I was very keen to grow some fennel this year (doesn't it smell incredible?), but wasn't able to plant anything until quite late in the year, and so my plants are now only 10-20cm high and still in small pots.

Is there any way to over-winter them to give myself a head start next year, or should I just make some tea with what I've got / chuck it on the compost heap, and make sure I start earlier next year? I'm in the UK, Zone 8

If it's worth trying, should I bring the pots inside, or would the plants naturally die back and re-grow from their root stock if I just left them outside?

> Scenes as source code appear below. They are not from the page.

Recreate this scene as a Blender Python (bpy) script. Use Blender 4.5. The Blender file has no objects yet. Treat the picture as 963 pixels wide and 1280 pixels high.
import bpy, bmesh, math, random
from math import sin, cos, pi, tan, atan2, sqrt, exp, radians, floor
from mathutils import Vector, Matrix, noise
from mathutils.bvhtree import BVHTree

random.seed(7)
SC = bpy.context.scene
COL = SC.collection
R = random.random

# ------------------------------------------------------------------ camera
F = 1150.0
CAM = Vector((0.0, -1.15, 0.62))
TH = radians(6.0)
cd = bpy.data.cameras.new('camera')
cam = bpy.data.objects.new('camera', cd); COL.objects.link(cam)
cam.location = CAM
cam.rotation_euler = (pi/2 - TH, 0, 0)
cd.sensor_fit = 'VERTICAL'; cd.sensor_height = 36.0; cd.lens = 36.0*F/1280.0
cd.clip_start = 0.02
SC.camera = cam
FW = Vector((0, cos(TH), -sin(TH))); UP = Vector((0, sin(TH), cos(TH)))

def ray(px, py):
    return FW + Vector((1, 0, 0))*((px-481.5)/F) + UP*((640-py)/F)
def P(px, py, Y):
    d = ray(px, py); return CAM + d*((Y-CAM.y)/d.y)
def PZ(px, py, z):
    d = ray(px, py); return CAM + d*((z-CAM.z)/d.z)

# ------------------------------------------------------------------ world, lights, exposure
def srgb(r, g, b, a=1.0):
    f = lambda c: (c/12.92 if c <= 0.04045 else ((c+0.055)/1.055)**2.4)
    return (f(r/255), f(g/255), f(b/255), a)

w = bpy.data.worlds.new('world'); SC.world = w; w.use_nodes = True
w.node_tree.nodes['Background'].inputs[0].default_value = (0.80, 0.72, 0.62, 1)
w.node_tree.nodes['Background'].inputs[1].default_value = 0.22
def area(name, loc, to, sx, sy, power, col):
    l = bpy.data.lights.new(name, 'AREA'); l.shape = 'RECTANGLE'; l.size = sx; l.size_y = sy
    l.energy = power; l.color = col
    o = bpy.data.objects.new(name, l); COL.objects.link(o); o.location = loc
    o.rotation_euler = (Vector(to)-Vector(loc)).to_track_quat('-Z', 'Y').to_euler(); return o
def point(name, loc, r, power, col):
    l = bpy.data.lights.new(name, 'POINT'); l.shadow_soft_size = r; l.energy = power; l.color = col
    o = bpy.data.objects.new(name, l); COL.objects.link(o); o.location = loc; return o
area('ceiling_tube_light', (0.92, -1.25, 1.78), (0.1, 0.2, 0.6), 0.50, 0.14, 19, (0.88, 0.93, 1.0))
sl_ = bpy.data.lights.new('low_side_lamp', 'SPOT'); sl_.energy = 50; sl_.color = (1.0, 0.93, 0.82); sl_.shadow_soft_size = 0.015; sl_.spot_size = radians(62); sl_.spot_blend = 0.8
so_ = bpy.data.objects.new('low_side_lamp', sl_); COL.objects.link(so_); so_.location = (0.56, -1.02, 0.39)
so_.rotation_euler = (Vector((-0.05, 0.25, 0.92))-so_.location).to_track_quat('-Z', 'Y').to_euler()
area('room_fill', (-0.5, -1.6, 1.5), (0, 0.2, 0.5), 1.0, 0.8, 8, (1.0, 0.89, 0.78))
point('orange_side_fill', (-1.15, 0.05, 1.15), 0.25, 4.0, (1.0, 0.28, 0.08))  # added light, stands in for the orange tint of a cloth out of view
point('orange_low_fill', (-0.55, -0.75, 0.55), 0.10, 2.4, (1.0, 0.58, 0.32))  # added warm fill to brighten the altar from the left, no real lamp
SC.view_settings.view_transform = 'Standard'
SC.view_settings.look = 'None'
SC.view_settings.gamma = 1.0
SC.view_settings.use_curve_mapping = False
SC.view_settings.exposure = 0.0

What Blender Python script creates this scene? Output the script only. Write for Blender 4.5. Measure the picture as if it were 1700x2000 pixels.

Any fennel growing tips would be appreciated, I'd love to have a good stock of them next year.

2 Answers 2


You don't say whether they're Florence fennel (grown for the bulb) or ordinary Fennel (Foeniculum vulgare). If they're the latter, unless you live in the Shetland Islands or the north of Scotland, I'd harden off the 20 cm ones and plant in the ground immediately. There's still plenty of warmth in the soil even if the air temperature is starting to drop. Depending on which part of the UK you're in, you might be okay planting out the 10 cm ones too, but don't forget they disappear in the winter, so you won't know what's survived and what hasn't till growth begins again in Spring. Ordinary Fennel puts down quite a long taproot, so keeping them in pots over winter, unless you pot on into very deep pots, isn't terribly practical.

I'm assuming you're thinking of selling on the fennel as herb when you talk about having lots available, because one or two plants is more than enough for culinary use by even a large family during late spring/summer and autumn. And once you've got even one plant established, it'll always be there - seems to be impossible to dig out and remove because of the long, long tap root.

Florence fennel, though, is another matter altogether...


Fennel is a perennial herb that is cold-hardy down to Zone 5. If your plan is to eventually plant them permanently outdoors I would almost consider transplanting them outdoors right away. However, you might lose a few of the smaller plants if they don't have enough root reserve built up yet, so a little extra caution might be advised.

If you plan to keep your fennel potted (for now), you have a few options. I wouldn't quite be comfortable leaving the pots outdoors unprotected all winter. Above ground, the soil in a pot is exposed to much more cold than the same soil would be if only the top were exposed. The soil inside a pot can actually freeze solid because of the increased surface area, killing most plants.

One solution to this is to plant the entire pot in the ground so that the top edge of the pot is level with the surrounding soil. When the weather warms back up (after the risk of heavy freeze is over) you can pull the pot back out of the ground. Another option would be to bring the pot inside to an unheated garage/porch area where it will be cool, but not so cold that the soil freezes inside the pot. When the risk of frost is gone you can put the pot back outside.